What you have to do
Extract each line of the data and write it out again exactly.
** BEGIN **
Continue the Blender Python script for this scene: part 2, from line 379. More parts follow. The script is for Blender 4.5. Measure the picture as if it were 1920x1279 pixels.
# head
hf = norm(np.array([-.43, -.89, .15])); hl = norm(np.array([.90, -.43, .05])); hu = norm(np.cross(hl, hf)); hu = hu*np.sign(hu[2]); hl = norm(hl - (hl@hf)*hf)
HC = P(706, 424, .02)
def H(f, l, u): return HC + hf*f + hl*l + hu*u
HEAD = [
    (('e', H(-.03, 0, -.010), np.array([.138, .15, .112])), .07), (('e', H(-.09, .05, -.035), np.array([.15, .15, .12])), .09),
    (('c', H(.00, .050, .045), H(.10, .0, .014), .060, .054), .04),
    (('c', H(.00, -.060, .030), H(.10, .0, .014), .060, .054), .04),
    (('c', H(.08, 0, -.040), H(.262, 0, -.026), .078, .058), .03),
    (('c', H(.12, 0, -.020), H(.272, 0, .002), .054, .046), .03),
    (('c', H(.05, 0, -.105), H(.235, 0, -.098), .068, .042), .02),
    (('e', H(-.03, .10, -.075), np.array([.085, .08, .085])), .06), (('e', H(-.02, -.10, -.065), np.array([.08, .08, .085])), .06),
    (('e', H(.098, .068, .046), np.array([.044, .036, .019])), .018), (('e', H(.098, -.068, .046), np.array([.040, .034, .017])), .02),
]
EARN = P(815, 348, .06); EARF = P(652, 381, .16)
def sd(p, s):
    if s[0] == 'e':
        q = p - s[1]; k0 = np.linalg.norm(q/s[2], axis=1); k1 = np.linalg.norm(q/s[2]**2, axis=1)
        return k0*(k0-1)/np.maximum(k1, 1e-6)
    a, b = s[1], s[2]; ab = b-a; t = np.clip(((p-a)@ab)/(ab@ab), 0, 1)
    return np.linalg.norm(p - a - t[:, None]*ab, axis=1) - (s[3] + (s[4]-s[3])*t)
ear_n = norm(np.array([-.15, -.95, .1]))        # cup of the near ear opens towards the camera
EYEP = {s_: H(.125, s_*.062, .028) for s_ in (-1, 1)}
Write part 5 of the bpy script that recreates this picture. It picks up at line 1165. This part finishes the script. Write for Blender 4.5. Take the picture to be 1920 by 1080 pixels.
** END **
Result
Continue the Blender Python script for this scene: part 2, from line 379. More parts follow. The script is for Blender 4.5. Measure the picture as if it were 1920x1279 pixels.
# head
hf = norm(np.array([-.43, -.89, .15])); hl = norm(np.array([.90, -.43, .05])); hu = norm(np.cross(hl, hf)); hu = hu*np.sign(hu[2]); hl = norm(hl - (hl@hf)*hf)
HC = P(706, 424, .02)
def H(f, l, u): return HC + hf*f + hl*l + hu*u
HEAD = [
    (('e', H(-.03, 0, -.010), np.array([.138, .15, .112])), .07), (('e', H(-.09, .05, -.035), np.array([.15, .15, .12])), .09),
    (('c', H(.00, .050, .045), H(.10, .0, .014), .060, .054), .04),
    (('c', H(.00, -.060, .030), H(.10, .0, .014), .060, .054), .04),
    (('c', H(.08, 0, -.040), H(.262, 0, -.026), .078, .058), .03),
    (('c', H(.12, 0, -.020), H(.272, 0, .002), .054, .046), .03),
    (('c', H(.05, 0, -.105), H(.235, 0, -.098), .068, .042), .02),
    (('e', H(-.03, .10, -.075), np.array([.085, .08, .085])), .06), (('e', H(-.02, -.10, -.065), np.array([.08, .08, .085])), .06),
    (('e', H(.098, .068, .046), np.array([.044, .036, .019])), .018), (('e', H(.098, -.068, .046), np.array([.040, .034, .017])), .02),
]
EARN = P(815, 348, .06); EARF = P(652, 381, .16)
def sd(p, s):
    if s[0] == 'e':
        q = p - s[1]; k0 = np.linalg.norm(q/s[2], axis=1); k1 = np.linalg.norm(q/s[2]**2, axis=1)
        return k0*(k0-1)/np.maximum(k1, 1e-6)
    a, b = s[1], s[2]; ab = b-a; t = np.clip(((p-a)@ab)/(ab@ab), 0, 1)
    return np.linalg.norm(p - a - t[:, None]*ab, axis=1) - (s[3] + (s[4]-s[3])*t)
ear_n = norm(np.array([-.15, -.95, .1]))        # cup of the near ear opens towards the camera
EYEP = {s_: H(.125, s_*.062, .028) for s_ in (-1, 1)}
Write part 5 of the bpy script that recreates this picture. It picks up at line 1165. This part finishes the script. Write for Blender 4.5. Take the picture to be 1920 by 1080 pixels.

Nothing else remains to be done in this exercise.